Minister offers rebuttals to GN critics

Tapardjuk: GN won't change language laws


Louis Tapardjuk, Nunavut's culture and language minister, told MLAs last week that the Government of Nunavut will not cave in to critics who want big changes to its two proposed new language laws.

In an appearance before the the legislative assembly's Ajauqtiit committee, Tapardjuk insisted the GN's language law package provides "the best possible answers we can give to the many issues and concerns raised about language."

The Ajauqtiit committee, chaired by Akulliq MLA Steve Mapsalak, is now studying Bill 6, which would create a revised Official Languages Act, and Bill 7, which would create a new law called the Inuit Language Protection Act.

Groups such as Nunavut Tunngavik Inc. and the Qikiqtani Inuit Association have launched aggressive attacks on the two bills, citing numerous weaknesses.

The two Inuit organizations told the Ajauqtiit committee this past October they cannot support the two bills in their current form, and that they're urging the GN to either withdraw or re-write them.

But Tapardjuk insists the two proposed laws would give the Inuit of Nunavut more language protection than is enjoyed by any other aboriginal people in Canada.

"This legislation will ensure that the Inuit language is at the centre of daily life and work in Nunavut," Tapardjuk said.

And Tapardjuk provided rebuttals for some of the biggest criticisms made by Inuit organizations.

In response to one of their biggest demands, that the GN translate all GN laws and regulations into the Inuit language and make them legally authoritative, Tapardjuk said "that will happen in time."

But he also said this work would consume "enormous" amounts of staff time and require the development of new terminology.

Instead, Tapardjuk said Nunavut should use "wisdom and foresight" to set language priorities.

To that end, he says the GN has set two big language priorities: education in the Inuit language and government services in the Inuit language.

As for a more rapid move towards the creation of an Inuktitut language instruction system from kindergarten to Grade 12, Tapardjuk says he supports the schedule proposed by Ed Picco, the education minister. Picco's plan would see a K-12 Inuktitut program established by 2019.

"That work is substantial and costly. To try to rush it too fast would endanger the quality of education and strain the capabilities of an already hard-pressed system," Tapardjuk told MLAs.

He said the proposed new Education Act, which Picco recently introduced, sets out how schools will implement the education provisions contained in the language protection act. Tapardjuk said he agrees with that plan.

Tapardjuk rejected two other NTI demands: that the GN make it mandatory for all civil servants to receive instruction in the Inuit language, and that the GN extend the right to work in the Inuit language to the private sector.

"While the end result of this is desirable, I believe the best means to get there are through incentives and co-operation, not by compulsion," Tapardjuk said.

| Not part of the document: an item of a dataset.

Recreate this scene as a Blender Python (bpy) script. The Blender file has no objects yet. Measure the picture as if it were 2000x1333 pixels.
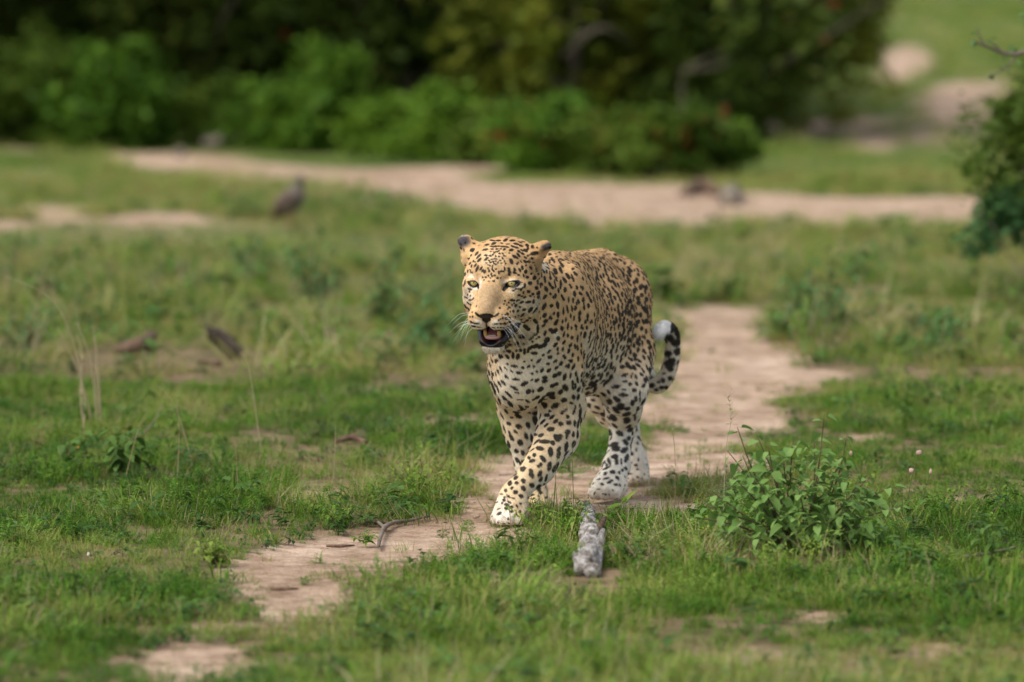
import bpy, math, random, time
import numpy as np
from mathutils import Vector, Matrix
from mathutils.bvhtree import BVHTree
from mathutils.kdtree import KDTree

sc = bpy.context.scene
COLL = sc.collection
def link(o): COLL.objects.link(o); return o

# ------------------------------------------------------------------ camera
FPX, CX, CY = 9420.0, 1000.0, 666.5
CAM_Z = 1.341
TH = math.atan(689.5/FPX)
FWD = np.array((0, math.cos(TH), -math.sin(TH))); UPV = np.array((0, math.sin(TH), math.cos(TH)))
CAM = np.array((0.0, 0.0, CAM_Z))
cam = bpy.data.cameras.new('camera'); cam_o = link(bpy.data.objects.new('camera', cam)); sc.camera = cam_o
cam_o.location = CAM; cam_o.rotation_euler = (math.pi/2-TH, 0, 0)
cam.sensor_width = 36; cam.lens = FPX/2000*36; cam.clip_start = .1; cam.clip_end = 2000
cam.dof.use_dof = True; cam.dof.focus_distance = 12.02; cam.dof.aperture_fstop = 2.9; cam.dof.aperture_blades = 0

# ------------------------------------------------------------------ light
SUN_EL, SUN_AZ = math.radians(55), math.radians(-124)     # azimuth from +Y, clockwise: high, to the left and a little behind the camera
world = bpy.data.worlds.new('World'); sc.world = world; world.use_nodes = True
nt = world.node_tree; bg = nt.nodes['Background']
sky = nt.nodes.new('ShaderNodeTexSky'); sky.sky_type = 'NISHITA'; sky.sun_disc = False
sky.sun_elevation = SUN_EL; sky.sun_rotation = SUN_AZ; sky.air_density = 1.0; sky.dust_density = 4.0; sky.ozone_density = 1.0
hs = nt.nodes.new('ShaderNodeHueSaturation'); hs.inputs['Saturation'].default_value = .45     # thin bright cloud over the whole sky
nt.links.new(sky.outputs[0], hs.inputs['Color']); nt.links.new(hs.outputs[0], bg.inputs[0]); bg.inputs[1].default_value = 0.15
sun = bpy.data.lights.new('sun', 'SUN'); sun.energy = 1.05; sun.angle = math.radians(34); sun.color = (1.0, .95, .86)
sun_o = link(bpy.data.objects.new('sun', sun))
sd = Vector((math.sin(SUN_AZ)*math.cos(SUN_EL), math.cos(SUN_AZ)*math.cos(SUN_EL), math.sin(SUN_EL)))
sun_o.rotation_euler = sd.to_track_quat('Z', 'Y').to_euler()
sc.view_settings.view_transform = 'Standard'; sc.view_settings.look = 'None'; sc.view_settings.gamma = 1; sc.view_settings.use_curve_mapping = False
sc.view_settings.exposure = 0.66
sc.render.engine = 'CYCLES'
sc.cycles.max_bounces = 6; sc.cycles.diffuse_bounces = 3; sc.cycles.glossy_bounces = 2; sc.cycles.transmission_bounces = 3; sc.cycles.transparent_max_bounces = 4
sc.cycles.sample_clamp_indirect = 4
sc.cycles_curves.shape = 'RIBBONS'
def pt(px, py, Y):
    d = FWD*FPX + np.array((1.0,0,0))*(px-CX) + UPV*(CY-py)
    return CAM + d*(Y/d[1])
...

Another criticism that Tapardjuk answered is that the new laws reduce the power of Nunavut's language commissioner.

The outgoing language commissioner, Johnny Kusugak, said in October that he's opposed to provisions in the new package that would transfer language promotion responsibilities to a new "language minister."

Most MLAs appear to support that position. That's because the Nunavut languages commissioner is an independent officer of the legislative assembly, and MLAs don't want the commissioner's power to be diluted.

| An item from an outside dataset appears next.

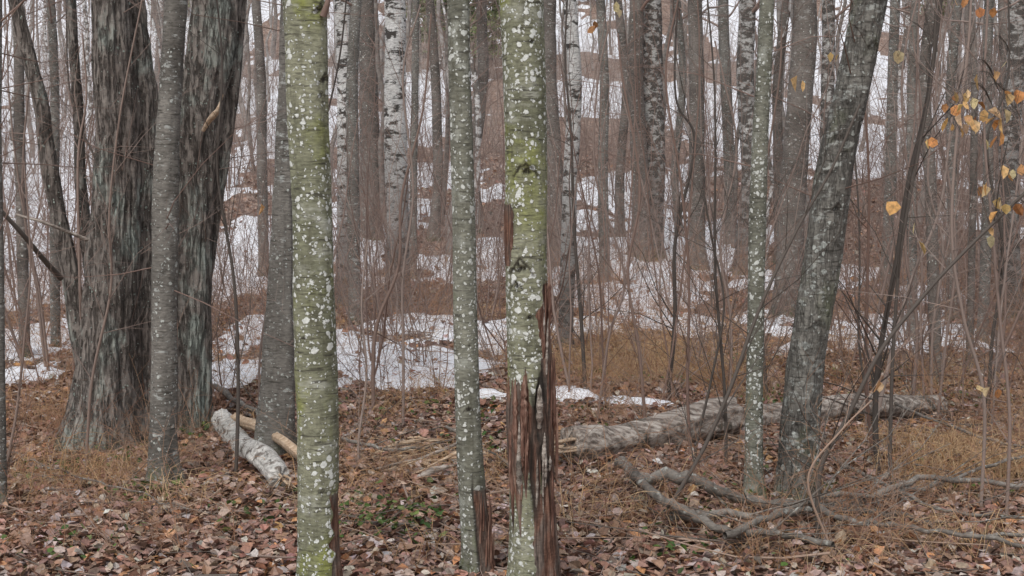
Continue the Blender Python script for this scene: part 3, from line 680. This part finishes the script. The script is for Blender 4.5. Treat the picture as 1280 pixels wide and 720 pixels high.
# ------------------------------------------------------------------ fallen wood
def lay(b, pts, r0, r1, mat=0, n=8, lift=0.0, k=6, bumpy=0.0, twigs=0, zs=None):
    P = []
    for i, (px, py) in enumerate(pts):
        q = gpt(px, py); 
        if zs: q[2] += zs[i]
        P.append(q)
    P = smooth_path(P, k); P[:, 2] += lift+np.linspace(r0, r1, len(P))*0.8
    P += rng.normal(0, 0.006, P.shape)
    R = np.linspace(r0, r1, len(P))*(1+rng.normal(0, bumpy, len(P)))
    tube(b, P, R, n, mat)
    for i in range(twigs):
        j = int(rng.integers(len(P)//4, len(P)-1)); grow(b, P[j], nrm(P[j+1 if j+1 < len(P) else j]-P[j-1])+rng.normal(0, 0.5, 3)*np.array([1, 1, 0.6])+np.array([0, 0, 0.25]), rng.uniform(0.3, 0.9), max(0.003, R[j]*0.35), 1, mat, kids=(3, 2), wob=0.25)
    return P
def logmesh(name, p0, p1, r0, r1, mats, seed, spl=14, N=40, amp=0.25):
    L = np.linalg.norm(p1-p0); m = int(L/0.01); t_ = np.linspace(0, 1, m)[:, None]; P = p0*(1-t_)+p1*t_
    T = nrm(p1-p0); U = nrm(np.cross(T, [0, 0, 1])); Wv = np.cross(U, T); th = np.linspace(0, 2*math.pi, N, endpoint=False)[None, :]
    s = t_*L; R = r0*(1-t_)+r1*t_
    rr = R*(1+amp*(fbm(np.cos(th)*2.5, np.sin(th)*2.5, s*2.0, seed, 4)-0.5)*2)
    rr = rr*(1-0.22*sst(0.2, 0.9, np.sin(th))*sst(0.5, 0.6, fbm(s*1.5, 0*th, 0, seed, 2)))
    jag = 0.05*fbm(np.cos(th)*3, np.sin(th)*3, 0, seed+2, 2)
    endf = sst(0, 0.025, s-jag*sst(0.3, 0.0, s))*sst(0, 0.025, L-s-jag*sst(0.3, 0.0, L-s)); rr = rr*(0.02+0.98*endf)
    P = P+np.array([0, 0, 1])*(0.02*np.sin(s*4+seed))
    v = P[:, None, :]+rr[..., None]*(np.cos(th)[..., None]*U+np.sin(th)[..., None]*Wv)
    b = B(); b.add(v.reshape(-1, 3), ringfaces(m, N), 0)
    for i in range(spl):
        a = rng.uniform(0, 6.283); q = p0+(U*math.cos(a)+Wv*math.sin(a))*r0*rng.uniform(0.2, 0.8); Ls = rng.uniform(0.05, 0.28)
        tube(b, [q+T*0.12, q-T*Ls*0.4+rng.normal(0, .01, 3), q-T*Ls+rng.normal(0, .03, 3)], [r0*0.22, r0*0.14, 0.001], 5, 1, 0.5)
    return b.make(name, mats)
p0 = gpt(705, 583)+np.array([0, 0, 0.10]); p1 = gpt(920, 550)+np.array([0, 0, 0.13])
logmesh('fallen_log', p0, p1, 0.09, 0.11, [M_log, M_split], 60, spl=9)
p0 = gpt(930, 540)+np.array([0, 0, 0.08]); p1 = gpt(1180, 520)+np.array([0, 0, 0.08])
logmesh('fallen_log', p0, p1, 0.085, 0.065, [M_log, M_split], 61, spl=5)
p0 = gpt(384, 604)+np.array([0, 0, 0.12]); p1 = gpt(292, 545)+np.array([0, 0, 0.12])
logmesh('fallen_log', p0, p1, 0.022, 0.032, [M_split, M_split], 62, spl=4, amp=0.4)
p0 = gpt(352, 620)+np.array([0, 0, 0.07]); p1 = gpt(276, 540)+np.array([0, 0, 0.07])
M_bl = bark('birch_log_bark', (0.46, 0.445, 0.41), (0.64, 0.62, 0.58), patch=(0.16, 0.135, 0.115), pthr=(0.54, 0.62), pscale=12, lent=0.8)
logmesh('birch_log', p0, p1, 0.052, 0.060, [M_bl, M_split], 63, spl=4, amp=0.3)
b = B()
for i in range(30):
    c0 = gpt(rng.uniform(495, 605), rng.uniform(568, 602)); a = rng.normal(0.2, 0.8); L = rng.uniform(0.06, 0.34)
    dv = np.array([math.cos(a), math.sin(a)*0.8, rng.uniform(-0.05, 0.4)]); c0[2] += rng.uniform(0.02, 0.10)
    tube(b, [c0-dv*L*0.5, c0+rng.normal(0, 0.012, 3), c0+dv*L*0.5], [0.004, rng.uniform(0.004, 0.022), 0.001], 5, int(rng.random() < 0.3), rng.uniform(0.3, 0.8))
b.make('broken_wood_splinters', [M_split, M_log])
fb = [([(775,615),(795,632),(820,662),(860,676),(910,690),(960,702),(1040,718)], 0.024, 0.012, 4),
      ([(790,628),(850,638),(920,650),(1000,655),(1070,648),(1150,640),(1290,628)], 0.028, 0.010, 7),
      ([(840,668),(900,662),(960,668),(1030,655),(1100,640),(1180,628),(1290,596)], 0.018, 0.007, 6),
      ([(905,700),(980,680),(1050,662),(1130,668),(1200,690),(1290,705)], 0.015, 0.007, 5),
      ([(1010,668),(1060,676),(1140,690),(1290,712)], 0.014, 0.008, 3),
      ([(1040,590),(1100,632),(1180,660),(1290,672)], 0.012, 0.006, 4),
      ([(270,505),(320,535),(350,560)], 0.02, 0.012, 2),
      ([(560,560),(640,600),(700,640)], 0.008, 0.004, 3),
      ([(430,575),(500,590),(600,560)], 0.01, 0.005, 3),
      ([(1100,520),(1180,560),(1290,575)], 0.012, 0.006, 5),
      ([(0,575),(60,600),(140,640),(230,655)], 0.007, 0.003, 3)]
for p, r0, r1, tw in fb:
    b = B(); lay(b, p, r0, r1, 0, 8, 0.05, 7, 0.07, tw, [0.04*abs(rng.normal()) for _ in p]); b.make('fallen_branch', [M_branch])
b = B()
for i in range(1600):
    x, y = scatter(1, 4.6, 15); x, y = x[0], y[0]; L = rng.uniform(0.12, 0.9); a = rng.uniform(0, 6.283); n = 5
    tt_ = np.linspace(0, 1, n); X = x+math.cos(a)*L*tt_+np.cumsum(rng.normal(0, 0.015, n)); Y = y+math.sin(a)*L*tt_+np.cumsum(rng.normal(0, 0.015, n))
    Z = H(X, Y)+0.02+rng.uniform(0, 0.08)*np.abs(np.linspace(-rng.random(), 1, n)); tube(b, np.stack([X, Y, Z], -1), np.linspace(1, 0.4, n)*rng.uniform(0.0015, 0.006), 5, int(rng.integers(3)))
b.make('forest_floor_twigs', [M_twig, M_cane, M_twigd])

# ------------------------------------------------------------------ saplings and leaning thin stems
def sapling(name, pts, w0, w1, d, mat, twigs=10, root=True, d2=None):
    d2 = d2 or d; n = len(pts); P = [at(px, py, d+(d2-d)*i/(n-1)) for i, (px, py) in enumerate(pts)]
    if root:
        g0 = P[0].copy(); g0[2] = H(g0[0], g0[1])-0.05
        if g0[2] < P[0][2]-0.05: P.insert(0, g0)
    P = smooth_path(P, 8); R = np.linspace(w0, w1, len(P))*0.5*d/F
    b = B(); tube(b, P, R, 8, 0)
    for i in range(twigs):
        j = int(rng.integers(len(P)//6, len(P)-1)); T = nrm(P[j+1]-P[j-1])
        grow(b, P[j], T*0.7+rng.normal(0, 0.5, 3)+np.array([0, 0, 0.15]), rng.uniform(0.2, 0.8), max(0.0015, R[j]*0.4), 1, 0, kids=(5, 2), wob=0.28)
    return b.make(name, [mat])
sapling('sapling', [(1025,590),(1060,520),(1100,440),(1150,375),(1200,320),(1290,232)], 7, 4, 5.4, M_twigd, 10)
sapling('sapling', [(835,640),(880,560),(915,480),(940,410),(965,350),(1000,280),(1040,210),(1075,130)], 6, 3, 5.6, M_twigd, 12)
sapling('sapling', [(1098,600),(1094,520),(1100,440),(1120,330),(1135,230),(1160,120),(1180,-30)], 8, 5, 6.6, M_twigd, 16)
sapling('sapling', [(1115,470),(1120,380),(1128,300),(1150,180),(1165,90),(1172,-30)], 5, 3, 6.2, M_twigd, 12)
sapling('sapling', [(1230,500),(1205,400),(1190,300),(1195,180),(1210,60),(1215,-30)], 5, 3, 6.0, M_twig, 14)
sapling('sapling', [(1262,520),(1250,400),(1240,280),(1230,150),(1236,-30)], 5, 3, 5.8, M_twig, 14)
sapling('sapling', [(870,560),(890,470),(905,380),(890,300),(880,240)], 4, 2, 6.5, M_twigd, 10)
sapling('sapling', [(5,600),(20,520),(30,430),(38,330),(30,200)], 5, 2, 6.5, M_twig, 12)
sapling('sapling', [(455,640),(448,560),(458,470),(452,380),(460,300)], 4, 2, 6.8, M_twig, 12)
sapling('sapling', [(1040,690),(1010,600),(1050,540),(1090,500)], 4, 2, 5.2, M_cane, 8)
for i in range(30):
    x0 = [rng.uniform(700, 1270), rng.uniform(420, 560), rng.uniform(0, 340)][int(rng.choice(3, p=[0.65, 0.2, 0.15]))]; d = rng.uniform(6.4, 9.5); lx = rng.normal(0, 50)
    pts = [(x0, 200+1758*1.55/d)]; 
    for q in range(1, 6): pts.append((x0+lx*q/5+rng.normal(0, 9), pts[0][1]-(pts[0][1]-rng.uniform(-60, 60))*q/5))
    sapling('sapling', pts, rng.uniform(3, 6), 2, d, [M_twig, M_twigd, M_twig][i % 3], 16)
OP = np.array([(0.72, 0.46, 0.20), (0.66, 0.35, 0.13), (0.76, 0.58, 0.34), (0.50, 0.22, 0.09)]); ow = np.array([0.4, 0.25, 0.2, 0.15])
b = B(); LP = []
for (cx, cy, n, s) in ((1205,120,6,14),(1200,150,9,14),(1225,150,8,12),(1255,122,3,6),(1245,245,8,14),(1240,175,3,8),(1275,215,4,10),(1226,90,3,10),(1222,20,2,8),(1198,5,2,8),(1210,135,6,10),(1005,108,2,3),(1041,75,2,3),(1122,74,2,2),(1140,280,2,10),(1120,265,1,3),(1100,480,2,4),(1240,485,4,8),(1160,183,2,3),(768,10,2,3),(1248,290,3,10),(740,32,2,3),(320,265,1,2),(380,585,1,2)):
    d = 5.4 if cx > 900 else 6.5
    cc = at(cx, cy, d)
    for i in range(n):
        q = cc+np.array([rng.normal(0, s), rng.normal(0, s*2), rng.normal(0, s)])*d/F; LP.append(q)
        st = q+np.array([rng.normal(0, 0.03), rng.normal(0, .03), 0.05]); tube(b, smooth_path([q, (q+st)/2+rng.normal(0, .004, 3), st, cc+np.array([0.05, 0, 0.14]), cc+np.array([0.16, 0.1, 0.05]), cc+np.array([0.35, 0.2, -0.4])], 3)[:13], [0.0008]*13, 3, 1)
leaves(b, np.array(LP), 0.054, 0.5, OP, ow, 0, 1.2, droop=True)
b.make('hanging_dry_leaves', [M_dleaf, M_twigd], smooth=False)

# ------------------------------------------------------------------ spruce far
b = B(); hgt = 12; tube(b, [(0, 0, -0.3), (0, 0, 5), (0, 0, hgt)], [0.16, 0.1, 0.01], 8, 1)
NP = []
for i in range(150):
    f = (i/150)**0.9; z = 1.0+f*(hgt-1.2); L = (1-f)*2.3+0.2; a = rng.uniform(0, 6.283); L *= rng.uniform(0.75, 1.1)
    P = smooth_path([(0, 0, z), (math.cos(a)*L*0.5, math.sin(a)*L*0.5, z-0.1*L), (math.cos(a)*L, math.sin(a)*L, z-0.12*L)], 6); tube(b, P, np.linspace(0.02, 0.004, len(P)), 4, 1)
    k = 60; tq = rng.random(k)**0.7; q = P[(tq*(len(P)-1)).astype(int)]; NP.append(q+rng.normal(0, 1, (k, 3))*np.array([0.14, 0.14, 0.06]))
leaves(b, np.concatenate(NP), 0.2, 0.5, np.array([(0.18, 0.22, 0.09), (0.26, 0.30, 0.13), (0.11, 0.14, 0.06)]), np.array([0.4, 0.35, 0.25]))
sm = b.make('spruce_mesh', [M_green, C_dark], link=False)
for (px, d, s) in ((604, 62, 0.9), (556, 70, 1.0), (618, 74, 1.0), (540, 80, 1.0), (735, 110, 1.2), (1180, 100, 1.1), (230, 95, 1.2)):
    x = (px-640)/F*d; o = bpy.data.objects.new('spruce_tree', sm); scene.collection.objects.link(o); o.location = (x, d, float(H(x, d))); o.scale = (s, s, s); o.rotation_euler = (0, 0, px)

# ------------------------------------------------------------------ light, world, camera
W = bpy.data.worlds.new('World'); scene.world = W; W.use_nodes = True; nt = W.node_tree
sky = nt.nodes.new('ShaderNodeTexSky'); sky.sky_type = 'NISHITA'; sky.sun_disc = False
EL, RO = math.radians(55), math.radians(200)
sky.sun_elevation = EL; sky.sun_rotation = RO; sky.dust_density = 3
hs = nt.nodes.new('ShaderNodeHueSaturation'); hs.inputs['Saturation'].default_value = 0.4
nt.links.new(sky.outputs[0], hs.inputs['Color']); nt.links.new(hs.outputs[0], nt.nodes['Background'].inputs[0])
nt.nodes['Background'].inputs[1].default_value = 0.15
sl = bpy.data.lights.new('sun', 'SUN'); sl.energy = 1.5; sl.angle = math.radians(30); sl.color = (1, 0.98, 0.96)
so = bpy.data.objects.new('sun', sl); scene.collection.objects.link(so)
dv = Vector((math.sin(RO)*math.cos(EL), math.cos(RO)*math.cos(EL), math.sin(EL)))
so.rotation_euler = dv.to_track_quat('Z', 'Y').to_euler()
cam = bpy.data.cameras.new('camera'); co = bpy.data.objects.new('camera', cam); scene.collection.objects.link(co)
cam.sensor_width = 36; cam.lens = 36*F/1280; cam.clip_end = 3000; cam.clip_start = 0.05
co.location = (0, 0, CAMZ); co.rotation_euler = (math.pi/2-PITCH, 0, 0)
scene.camera = co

But Tapardjuk and his officials told MLAs that the new laws actually expand the language commissioner's role.

"The language commissioner would take on added responsibilities," Tapardjuk said.

Stéphane Cloutier, an official with the Department of Culture, Language, Elders and Youth, explained that Bill 6 increases the language commissioner's power to investigate breaches of the language laws and to enforce compliance.

At the same time, the new laws give the language minister clear responsibility for language promotion, Cloutier said.

MLAs, however, don't seem convinced.

"It will be difficult for the standing committee to support the continuation of the languages commissioner as an independent officer of the House, if that role is unduly limited," Steve Mapsalak said Dec. 6 in the chair's closing comments.

Mapsalak said the standing committee is also still worried about these issues:

  • "uncertainty" over the question of whether the GN has legal jurisdiction over federal government bodies and federally-regulated companies;
  • the role of the proposed Inuit Language Authority in creating a standardized writing system – the committee says they were "surprised" to hear that will instead be done by the Department of Education;
  • the translation burden that the new laws would impose on the legislative assembly, which don't seem to apply to other government publications – the committee says that may create "a double standard."